Propagation of regularity for the MHD system in optimal Sobolev space

TL;DR

This paper investigates how regularity of solutions to the incompressible viscous non-resistive MHD system propagates in critical Sobolev spaces, establishing conditions under which solutions maintain their regularity over time.

Contribution

It demonstrates that solutions with initial regularity above a critical threshold remain regular for a short time, extending understanding of regularity propagation in MHD systems.

Findings

Regularity propagates for solutions with initial data in Sobolev spaces above critical level.

Propagation of regularity holds under certain initial conditions and known uniqueness.

Results apply to solutions in critical Sobolev spaces for the MHD system.

Abstract

We study the problem of propagation of regularity of solutions to the incompressible viscous non-resistive magneto-hydrodynamics system. According to scaling, the Sobolev space $H^{\frac n2-1}(\mathbb R^n)\times H^{\frac n2}(\mathbb R^n)$ is critical for the system.
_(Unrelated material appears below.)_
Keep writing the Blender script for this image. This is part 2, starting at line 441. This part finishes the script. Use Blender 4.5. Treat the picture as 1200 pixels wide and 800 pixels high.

We show that if a weak solution $(u(t),b(t))$ is in $H^{s}(\mathbb R^n)\times H^{s+1}(\mathbb R^n)$ with $s>\frac n2-1$ at a certain time $t_0$, then it will stay in the space for a short time, provided the initial velocity $u(0)\in H^s(\mathbb R^n)$. In the case that the uniqueness of weak solution in $H^{s}(\mathbb R^n)\times H^{s+1}(\mathbb R^n)$ is known, the assumption of $u(0)\in H^s(\mathbb R^n)$ is not necessary.